Caps off
To clean up campaign finance, the EC must scrap its poll expenditure caps
For years, the EC has persisted with caps on election funding. Last month, the EC magnanimously announced a rise in these caps after a gap of nearly four years. A candidate for an assembly election in a major state can now spend a princely Rs 16 lakh on a seat, up from Rs 10 lakh earlier. However, a candidate in Puducherry, which also goes to polls this summer, can’t spend more than Rs 8 lakh on her campaign. Anyone familiar with elections and how much money they call for would find these numbers laughable. Actual spending is several multiples of the EC’s absurd numbers and that’s a big reason why candidates and parties accept campaign funding in cash. Given the curbs, poll-specific bank accounts won’t clean up campaign finance.
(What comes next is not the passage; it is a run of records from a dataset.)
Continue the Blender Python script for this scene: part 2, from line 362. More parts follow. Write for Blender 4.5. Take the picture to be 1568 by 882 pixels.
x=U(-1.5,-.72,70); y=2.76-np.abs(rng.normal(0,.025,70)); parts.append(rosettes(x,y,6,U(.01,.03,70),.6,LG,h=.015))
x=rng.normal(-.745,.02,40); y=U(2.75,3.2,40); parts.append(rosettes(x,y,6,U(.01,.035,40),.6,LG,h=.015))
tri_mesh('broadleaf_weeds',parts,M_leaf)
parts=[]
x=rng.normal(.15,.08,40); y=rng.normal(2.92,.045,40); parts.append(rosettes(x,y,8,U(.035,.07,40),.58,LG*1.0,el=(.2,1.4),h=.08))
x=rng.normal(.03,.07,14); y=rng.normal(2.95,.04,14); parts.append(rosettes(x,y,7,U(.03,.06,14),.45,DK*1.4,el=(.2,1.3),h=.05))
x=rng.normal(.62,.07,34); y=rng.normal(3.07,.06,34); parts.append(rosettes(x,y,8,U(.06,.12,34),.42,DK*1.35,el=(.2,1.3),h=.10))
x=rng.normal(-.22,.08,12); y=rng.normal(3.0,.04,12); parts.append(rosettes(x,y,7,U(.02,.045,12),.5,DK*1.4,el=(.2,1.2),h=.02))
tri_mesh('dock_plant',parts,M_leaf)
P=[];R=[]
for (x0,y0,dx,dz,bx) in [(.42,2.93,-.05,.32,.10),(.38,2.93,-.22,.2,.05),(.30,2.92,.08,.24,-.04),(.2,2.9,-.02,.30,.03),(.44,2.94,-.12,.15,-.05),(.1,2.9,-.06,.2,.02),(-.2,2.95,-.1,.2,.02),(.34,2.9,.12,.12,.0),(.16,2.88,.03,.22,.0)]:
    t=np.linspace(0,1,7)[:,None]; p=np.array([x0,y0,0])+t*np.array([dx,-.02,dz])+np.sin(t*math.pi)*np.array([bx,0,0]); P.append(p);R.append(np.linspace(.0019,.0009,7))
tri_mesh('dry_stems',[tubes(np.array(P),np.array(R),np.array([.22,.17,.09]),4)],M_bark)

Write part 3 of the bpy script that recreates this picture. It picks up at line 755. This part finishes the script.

The problem gets compounded when it comes to funding parliamentary elections. The EC caps campaign spending per candidate for a major state at Rs 40 lakh per constituency. This number is entirely arbitrary. On average , each parliamentary constituency has 7.6 assembly segments. So, going by the EC’s own logic, if an assembly candidate is allowed to spend Rs 16 lakh, then a Parliamentary candidate should be allowed to spend Rs 1.2 crore. But she can legitimately spend only a quarter of that amount.
The EC’s curbs have become a perverse incentive , forcing candidates and parties to bring in cash to contest elections. It’s time the babus at the EC took off their blinkers and scrapped these absurd limits on campaign finance. Let each candidate and party canvass for funds openly and spend all that they can, and we’ll be on the way to cleaner poll funding.